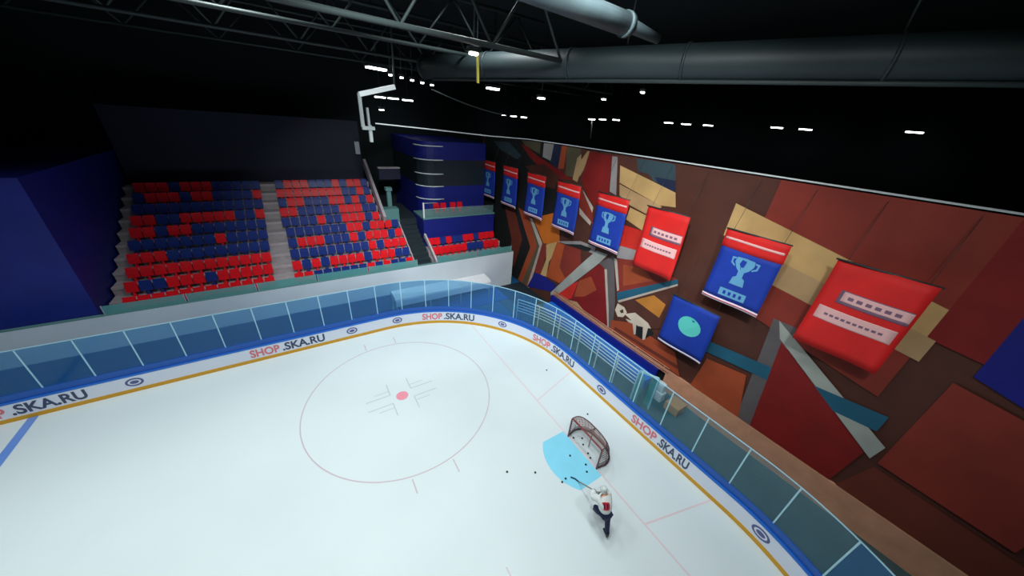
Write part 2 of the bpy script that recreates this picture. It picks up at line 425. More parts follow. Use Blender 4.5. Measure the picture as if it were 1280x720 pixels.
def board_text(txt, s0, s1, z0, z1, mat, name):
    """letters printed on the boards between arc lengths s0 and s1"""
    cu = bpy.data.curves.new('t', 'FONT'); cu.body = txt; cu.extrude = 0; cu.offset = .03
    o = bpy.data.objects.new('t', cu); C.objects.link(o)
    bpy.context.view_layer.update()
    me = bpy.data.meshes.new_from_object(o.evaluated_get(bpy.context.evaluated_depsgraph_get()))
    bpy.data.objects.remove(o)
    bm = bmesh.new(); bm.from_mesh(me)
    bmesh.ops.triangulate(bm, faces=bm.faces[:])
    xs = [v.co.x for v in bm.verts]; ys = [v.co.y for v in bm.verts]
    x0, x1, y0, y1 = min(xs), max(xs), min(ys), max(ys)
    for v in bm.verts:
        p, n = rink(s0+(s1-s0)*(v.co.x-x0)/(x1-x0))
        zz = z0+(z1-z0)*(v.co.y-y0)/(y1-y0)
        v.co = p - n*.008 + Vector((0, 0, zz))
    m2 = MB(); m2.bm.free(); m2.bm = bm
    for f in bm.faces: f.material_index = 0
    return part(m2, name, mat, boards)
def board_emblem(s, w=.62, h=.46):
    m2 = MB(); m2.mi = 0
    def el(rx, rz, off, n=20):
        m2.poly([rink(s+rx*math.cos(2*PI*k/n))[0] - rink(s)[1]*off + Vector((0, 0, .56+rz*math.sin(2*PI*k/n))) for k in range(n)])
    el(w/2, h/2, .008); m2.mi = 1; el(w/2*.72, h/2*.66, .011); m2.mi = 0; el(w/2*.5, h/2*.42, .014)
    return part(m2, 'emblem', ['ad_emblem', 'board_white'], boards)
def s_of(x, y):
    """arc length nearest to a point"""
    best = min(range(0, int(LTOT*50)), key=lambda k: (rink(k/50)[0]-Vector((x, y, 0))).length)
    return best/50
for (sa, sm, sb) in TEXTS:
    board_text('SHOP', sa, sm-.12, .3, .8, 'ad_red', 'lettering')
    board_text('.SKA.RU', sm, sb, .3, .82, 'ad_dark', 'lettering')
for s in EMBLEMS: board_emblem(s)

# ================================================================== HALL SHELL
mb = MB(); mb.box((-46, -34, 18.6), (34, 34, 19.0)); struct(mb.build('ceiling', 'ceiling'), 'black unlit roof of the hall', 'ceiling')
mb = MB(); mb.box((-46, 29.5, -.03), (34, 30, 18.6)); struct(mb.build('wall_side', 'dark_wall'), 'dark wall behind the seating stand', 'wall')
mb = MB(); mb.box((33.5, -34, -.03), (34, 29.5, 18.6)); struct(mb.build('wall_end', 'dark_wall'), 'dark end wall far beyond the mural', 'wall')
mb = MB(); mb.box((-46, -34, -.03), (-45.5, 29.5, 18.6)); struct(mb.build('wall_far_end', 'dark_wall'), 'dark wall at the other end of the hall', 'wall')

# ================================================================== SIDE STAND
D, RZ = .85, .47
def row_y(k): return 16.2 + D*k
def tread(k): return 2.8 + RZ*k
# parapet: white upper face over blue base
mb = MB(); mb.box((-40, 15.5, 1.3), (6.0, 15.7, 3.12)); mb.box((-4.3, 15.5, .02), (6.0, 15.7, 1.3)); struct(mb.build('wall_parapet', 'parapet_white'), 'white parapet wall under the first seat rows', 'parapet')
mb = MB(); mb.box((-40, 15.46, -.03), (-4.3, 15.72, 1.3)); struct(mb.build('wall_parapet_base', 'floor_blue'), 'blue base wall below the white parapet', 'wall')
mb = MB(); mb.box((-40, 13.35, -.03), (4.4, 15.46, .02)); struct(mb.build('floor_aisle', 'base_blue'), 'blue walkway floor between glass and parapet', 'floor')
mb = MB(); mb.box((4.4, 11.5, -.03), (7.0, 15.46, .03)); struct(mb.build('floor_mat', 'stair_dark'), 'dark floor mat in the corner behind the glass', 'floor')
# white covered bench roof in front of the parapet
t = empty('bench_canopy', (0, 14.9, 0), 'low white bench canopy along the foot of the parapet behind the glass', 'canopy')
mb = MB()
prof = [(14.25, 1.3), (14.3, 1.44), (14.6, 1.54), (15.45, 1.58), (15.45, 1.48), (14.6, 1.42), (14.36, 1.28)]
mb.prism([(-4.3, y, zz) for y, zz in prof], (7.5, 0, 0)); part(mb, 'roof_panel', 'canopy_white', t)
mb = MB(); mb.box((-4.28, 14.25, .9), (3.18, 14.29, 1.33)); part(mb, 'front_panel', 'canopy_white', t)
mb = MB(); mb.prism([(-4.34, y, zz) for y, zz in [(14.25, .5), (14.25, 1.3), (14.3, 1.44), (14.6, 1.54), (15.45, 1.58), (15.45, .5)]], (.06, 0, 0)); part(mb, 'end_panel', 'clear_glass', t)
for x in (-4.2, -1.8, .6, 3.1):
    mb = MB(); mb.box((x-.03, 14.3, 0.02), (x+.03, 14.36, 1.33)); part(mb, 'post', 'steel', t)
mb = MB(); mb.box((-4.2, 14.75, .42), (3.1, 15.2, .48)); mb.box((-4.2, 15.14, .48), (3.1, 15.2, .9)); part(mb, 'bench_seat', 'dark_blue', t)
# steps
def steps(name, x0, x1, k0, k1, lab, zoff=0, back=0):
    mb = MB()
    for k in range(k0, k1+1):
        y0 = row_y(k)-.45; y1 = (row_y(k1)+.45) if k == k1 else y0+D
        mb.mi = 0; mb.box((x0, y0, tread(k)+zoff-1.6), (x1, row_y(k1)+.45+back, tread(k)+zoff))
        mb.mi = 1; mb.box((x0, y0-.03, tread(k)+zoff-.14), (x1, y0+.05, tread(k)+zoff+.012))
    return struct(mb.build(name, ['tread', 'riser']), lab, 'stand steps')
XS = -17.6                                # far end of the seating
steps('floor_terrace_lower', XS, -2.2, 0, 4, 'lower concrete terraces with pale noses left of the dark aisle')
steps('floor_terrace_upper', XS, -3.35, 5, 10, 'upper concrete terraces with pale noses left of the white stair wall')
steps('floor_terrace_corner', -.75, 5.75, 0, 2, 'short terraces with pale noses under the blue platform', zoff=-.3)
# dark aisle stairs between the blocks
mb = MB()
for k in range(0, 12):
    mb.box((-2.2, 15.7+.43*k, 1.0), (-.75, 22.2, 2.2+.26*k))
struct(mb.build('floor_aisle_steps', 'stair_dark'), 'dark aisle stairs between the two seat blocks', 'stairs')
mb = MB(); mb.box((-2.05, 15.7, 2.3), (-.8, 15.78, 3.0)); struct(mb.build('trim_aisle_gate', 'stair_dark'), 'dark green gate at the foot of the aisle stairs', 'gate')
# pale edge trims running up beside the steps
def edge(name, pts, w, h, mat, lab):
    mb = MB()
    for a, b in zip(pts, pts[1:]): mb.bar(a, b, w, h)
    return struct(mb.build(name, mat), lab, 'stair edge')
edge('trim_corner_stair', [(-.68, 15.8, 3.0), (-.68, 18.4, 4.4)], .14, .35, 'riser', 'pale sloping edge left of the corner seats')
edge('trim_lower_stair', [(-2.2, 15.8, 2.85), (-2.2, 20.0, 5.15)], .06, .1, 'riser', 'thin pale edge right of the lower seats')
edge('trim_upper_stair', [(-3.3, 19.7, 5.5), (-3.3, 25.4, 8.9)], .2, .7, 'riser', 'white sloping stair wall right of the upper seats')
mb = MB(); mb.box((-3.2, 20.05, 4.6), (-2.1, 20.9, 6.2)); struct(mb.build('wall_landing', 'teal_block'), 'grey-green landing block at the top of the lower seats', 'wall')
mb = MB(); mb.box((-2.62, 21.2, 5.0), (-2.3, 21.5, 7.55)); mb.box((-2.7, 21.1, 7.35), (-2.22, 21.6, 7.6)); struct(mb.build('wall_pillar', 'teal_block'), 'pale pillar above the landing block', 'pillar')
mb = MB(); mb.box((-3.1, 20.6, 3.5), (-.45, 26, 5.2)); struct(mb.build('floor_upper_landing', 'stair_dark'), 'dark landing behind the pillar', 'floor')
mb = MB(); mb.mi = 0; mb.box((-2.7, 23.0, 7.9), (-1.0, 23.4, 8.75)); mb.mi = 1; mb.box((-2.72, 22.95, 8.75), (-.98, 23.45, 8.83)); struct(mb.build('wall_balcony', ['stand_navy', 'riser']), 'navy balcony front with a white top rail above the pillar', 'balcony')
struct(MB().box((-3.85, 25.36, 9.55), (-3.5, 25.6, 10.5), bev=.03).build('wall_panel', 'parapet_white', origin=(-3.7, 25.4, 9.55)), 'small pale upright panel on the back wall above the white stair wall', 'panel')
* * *
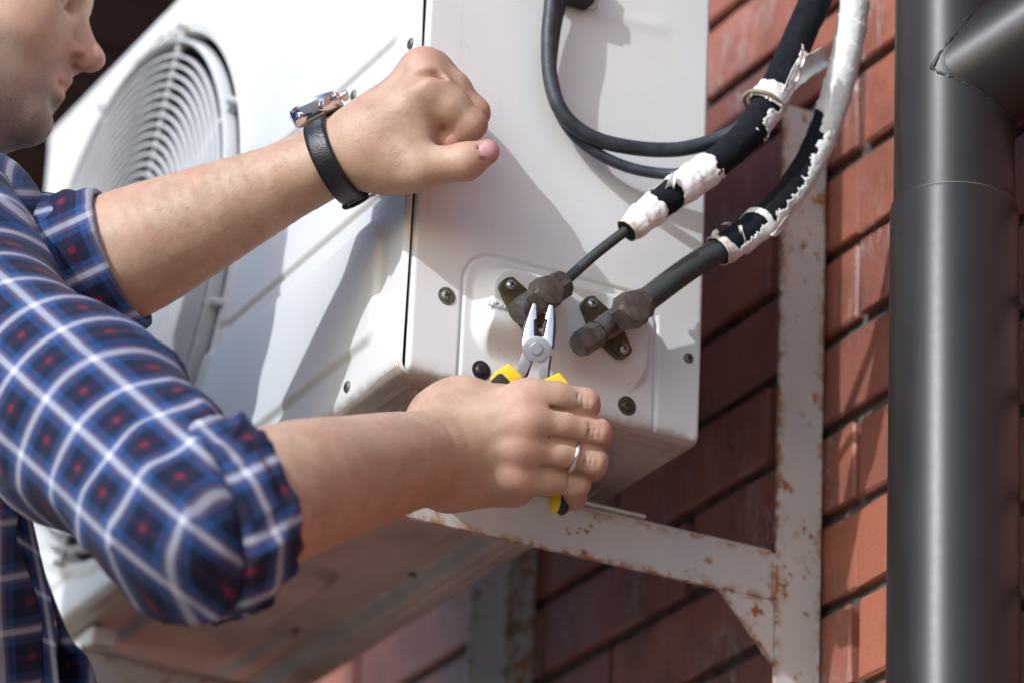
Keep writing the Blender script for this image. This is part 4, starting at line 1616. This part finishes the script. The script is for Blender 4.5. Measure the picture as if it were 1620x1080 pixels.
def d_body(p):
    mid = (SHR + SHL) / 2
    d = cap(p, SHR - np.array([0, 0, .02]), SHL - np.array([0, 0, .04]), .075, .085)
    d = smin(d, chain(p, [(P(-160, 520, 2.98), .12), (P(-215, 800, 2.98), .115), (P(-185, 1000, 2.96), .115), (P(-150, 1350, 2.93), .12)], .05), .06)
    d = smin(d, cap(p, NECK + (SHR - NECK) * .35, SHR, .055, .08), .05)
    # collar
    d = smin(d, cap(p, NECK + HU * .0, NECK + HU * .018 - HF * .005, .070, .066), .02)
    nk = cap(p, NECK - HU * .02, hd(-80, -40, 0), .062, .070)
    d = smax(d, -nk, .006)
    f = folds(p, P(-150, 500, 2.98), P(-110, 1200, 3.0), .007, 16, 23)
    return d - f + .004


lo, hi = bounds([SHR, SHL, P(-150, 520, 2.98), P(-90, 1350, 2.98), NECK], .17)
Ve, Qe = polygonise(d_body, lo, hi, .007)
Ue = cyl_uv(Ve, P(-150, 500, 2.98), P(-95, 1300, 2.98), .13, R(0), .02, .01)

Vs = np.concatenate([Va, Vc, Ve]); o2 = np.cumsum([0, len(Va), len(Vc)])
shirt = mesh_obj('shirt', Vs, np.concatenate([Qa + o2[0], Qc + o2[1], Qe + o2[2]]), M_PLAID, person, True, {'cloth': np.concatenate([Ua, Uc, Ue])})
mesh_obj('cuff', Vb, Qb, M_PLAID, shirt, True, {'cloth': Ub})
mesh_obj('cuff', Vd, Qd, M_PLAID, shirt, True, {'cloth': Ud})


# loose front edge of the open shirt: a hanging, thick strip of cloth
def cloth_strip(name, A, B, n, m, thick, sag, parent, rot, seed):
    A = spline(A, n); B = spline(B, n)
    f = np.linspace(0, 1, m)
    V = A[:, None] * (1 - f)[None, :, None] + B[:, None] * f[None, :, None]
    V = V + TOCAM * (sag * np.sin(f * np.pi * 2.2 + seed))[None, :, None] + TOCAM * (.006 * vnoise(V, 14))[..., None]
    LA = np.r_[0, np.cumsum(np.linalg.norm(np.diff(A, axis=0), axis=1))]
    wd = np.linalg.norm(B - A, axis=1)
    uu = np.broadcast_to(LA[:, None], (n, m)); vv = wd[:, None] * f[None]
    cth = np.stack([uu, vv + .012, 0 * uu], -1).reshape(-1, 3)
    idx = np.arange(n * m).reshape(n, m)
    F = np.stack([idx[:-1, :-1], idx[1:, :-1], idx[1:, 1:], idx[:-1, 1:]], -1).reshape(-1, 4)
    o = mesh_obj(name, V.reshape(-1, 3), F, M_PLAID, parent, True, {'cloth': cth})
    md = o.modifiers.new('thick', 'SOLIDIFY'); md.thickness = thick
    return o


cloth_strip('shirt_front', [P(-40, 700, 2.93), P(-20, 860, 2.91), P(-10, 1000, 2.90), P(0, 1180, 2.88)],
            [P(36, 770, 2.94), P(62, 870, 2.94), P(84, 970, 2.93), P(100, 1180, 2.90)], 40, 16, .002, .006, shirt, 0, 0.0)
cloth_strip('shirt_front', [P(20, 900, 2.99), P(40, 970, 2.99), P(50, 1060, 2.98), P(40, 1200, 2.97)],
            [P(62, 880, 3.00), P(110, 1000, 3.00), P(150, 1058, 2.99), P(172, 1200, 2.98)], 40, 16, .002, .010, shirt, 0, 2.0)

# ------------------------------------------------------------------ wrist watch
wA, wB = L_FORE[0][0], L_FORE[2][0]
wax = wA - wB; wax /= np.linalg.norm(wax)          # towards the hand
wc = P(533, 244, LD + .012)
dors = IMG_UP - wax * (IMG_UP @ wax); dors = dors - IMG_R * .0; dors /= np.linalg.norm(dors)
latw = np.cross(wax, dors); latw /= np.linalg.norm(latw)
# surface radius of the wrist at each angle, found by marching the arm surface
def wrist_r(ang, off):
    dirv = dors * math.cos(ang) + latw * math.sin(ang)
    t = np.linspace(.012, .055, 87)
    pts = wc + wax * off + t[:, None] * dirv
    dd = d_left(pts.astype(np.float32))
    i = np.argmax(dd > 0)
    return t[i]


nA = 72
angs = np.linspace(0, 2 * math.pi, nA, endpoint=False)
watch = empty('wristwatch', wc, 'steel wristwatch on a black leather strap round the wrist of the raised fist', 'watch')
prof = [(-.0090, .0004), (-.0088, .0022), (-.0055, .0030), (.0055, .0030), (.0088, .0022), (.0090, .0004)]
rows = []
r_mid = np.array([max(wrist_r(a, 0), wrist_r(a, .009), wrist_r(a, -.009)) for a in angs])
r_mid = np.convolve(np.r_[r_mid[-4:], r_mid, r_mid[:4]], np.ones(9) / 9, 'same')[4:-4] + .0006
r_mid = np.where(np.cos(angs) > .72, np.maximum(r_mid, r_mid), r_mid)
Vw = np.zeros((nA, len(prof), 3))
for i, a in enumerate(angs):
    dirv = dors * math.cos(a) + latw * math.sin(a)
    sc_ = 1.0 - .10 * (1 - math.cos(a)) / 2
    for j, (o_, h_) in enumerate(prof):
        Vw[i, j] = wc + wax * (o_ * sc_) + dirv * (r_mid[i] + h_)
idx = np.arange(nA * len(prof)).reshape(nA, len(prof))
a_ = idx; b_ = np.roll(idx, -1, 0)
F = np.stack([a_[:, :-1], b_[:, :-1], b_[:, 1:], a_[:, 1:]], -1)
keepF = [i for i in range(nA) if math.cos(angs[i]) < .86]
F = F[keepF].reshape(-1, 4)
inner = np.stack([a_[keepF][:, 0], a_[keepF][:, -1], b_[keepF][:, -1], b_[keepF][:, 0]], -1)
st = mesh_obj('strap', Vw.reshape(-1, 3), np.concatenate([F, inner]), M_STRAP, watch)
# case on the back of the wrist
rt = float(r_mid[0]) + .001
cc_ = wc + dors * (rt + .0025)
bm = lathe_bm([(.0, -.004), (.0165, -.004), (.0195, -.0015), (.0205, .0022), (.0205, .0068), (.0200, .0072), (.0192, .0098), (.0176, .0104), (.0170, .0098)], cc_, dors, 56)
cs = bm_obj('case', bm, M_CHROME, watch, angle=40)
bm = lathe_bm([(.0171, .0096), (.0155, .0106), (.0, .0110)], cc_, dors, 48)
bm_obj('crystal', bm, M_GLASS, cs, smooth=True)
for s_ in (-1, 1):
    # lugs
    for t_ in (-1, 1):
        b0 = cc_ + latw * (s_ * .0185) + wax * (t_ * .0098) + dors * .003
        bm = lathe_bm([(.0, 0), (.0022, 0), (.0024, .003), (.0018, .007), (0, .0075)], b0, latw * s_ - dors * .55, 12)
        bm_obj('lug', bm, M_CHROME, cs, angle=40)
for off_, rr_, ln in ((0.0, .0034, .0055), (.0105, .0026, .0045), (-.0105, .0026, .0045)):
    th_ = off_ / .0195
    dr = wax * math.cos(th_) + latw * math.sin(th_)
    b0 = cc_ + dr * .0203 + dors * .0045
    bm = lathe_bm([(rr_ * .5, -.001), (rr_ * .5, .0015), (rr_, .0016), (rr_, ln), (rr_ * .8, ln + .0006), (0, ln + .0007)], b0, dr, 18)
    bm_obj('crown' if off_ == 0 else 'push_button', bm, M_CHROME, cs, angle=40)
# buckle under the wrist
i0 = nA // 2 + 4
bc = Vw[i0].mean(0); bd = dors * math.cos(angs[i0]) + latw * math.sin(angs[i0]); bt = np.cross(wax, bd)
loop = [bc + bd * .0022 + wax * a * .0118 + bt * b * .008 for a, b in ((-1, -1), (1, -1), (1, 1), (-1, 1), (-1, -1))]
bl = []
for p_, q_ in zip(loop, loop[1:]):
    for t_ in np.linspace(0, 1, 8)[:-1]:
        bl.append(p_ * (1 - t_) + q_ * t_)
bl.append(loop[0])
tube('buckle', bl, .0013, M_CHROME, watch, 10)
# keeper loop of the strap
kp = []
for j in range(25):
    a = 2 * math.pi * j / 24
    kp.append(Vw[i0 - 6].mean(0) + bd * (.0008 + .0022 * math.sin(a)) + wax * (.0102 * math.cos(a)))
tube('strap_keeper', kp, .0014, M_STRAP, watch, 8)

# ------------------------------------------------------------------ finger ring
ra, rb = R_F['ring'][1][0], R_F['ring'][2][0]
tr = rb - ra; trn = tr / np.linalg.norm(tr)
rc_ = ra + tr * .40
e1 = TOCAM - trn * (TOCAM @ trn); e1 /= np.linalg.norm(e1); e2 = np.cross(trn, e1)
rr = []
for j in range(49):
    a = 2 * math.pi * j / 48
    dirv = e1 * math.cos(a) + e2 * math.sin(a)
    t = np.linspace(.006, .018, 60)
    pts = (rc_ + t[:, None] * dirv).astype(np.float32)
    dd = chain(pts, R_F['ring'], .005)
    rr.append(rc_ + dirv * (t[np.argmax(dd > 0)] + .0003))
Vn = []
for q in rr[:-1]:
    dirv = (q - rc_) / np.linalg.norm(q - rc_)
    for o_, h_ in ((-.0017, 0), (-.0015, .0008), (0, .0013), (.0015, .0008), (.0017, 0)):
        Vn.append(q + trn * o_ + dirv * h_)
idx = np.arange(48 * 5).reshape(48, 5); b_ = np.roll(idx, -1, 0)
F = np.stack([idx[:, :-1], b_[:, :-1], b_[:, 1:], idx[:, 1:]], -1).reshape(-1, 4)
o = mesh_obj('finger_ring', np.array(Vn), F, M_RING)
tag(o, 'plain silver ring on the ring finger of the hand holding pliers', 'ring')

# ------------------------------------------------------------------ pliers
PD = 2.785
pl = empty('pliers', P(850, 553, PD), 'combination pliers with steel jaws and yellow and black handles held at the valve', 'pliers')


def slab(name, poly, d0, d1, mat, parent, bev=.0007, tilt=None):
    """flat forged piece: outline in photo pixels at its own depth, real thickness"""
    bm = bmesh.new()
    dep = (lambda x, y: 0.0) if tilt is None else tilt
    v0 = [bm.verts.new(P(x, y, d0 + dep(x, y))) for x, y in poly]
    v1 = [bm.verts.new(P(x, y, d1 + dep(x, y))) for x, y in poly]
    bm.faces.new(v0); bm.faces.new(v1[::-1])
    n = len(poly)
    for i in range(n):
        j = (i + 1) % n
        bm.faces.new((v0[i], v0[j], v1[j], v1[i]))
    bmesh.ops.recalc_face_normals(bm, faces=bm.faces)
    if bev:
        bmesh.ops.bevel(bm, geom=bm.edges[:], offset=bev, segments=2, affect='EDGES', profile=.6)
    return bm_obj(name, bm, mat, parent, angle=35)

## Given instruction
Gather up the lines that contain the word "script".

## Answer to the exercise
Write part 2 of the bpy script that recreates this picture. It picks up at line 425. More parts follow. Use Blender 4.5. Measure the picture as if it were 1280x720 pixels.
Keep writing the Blender script for this image. This is part 4, starting at line 1616. This part finishes the script. The script is for Blender 4.5. Measure the picture as if it were 1620x1080 pixels.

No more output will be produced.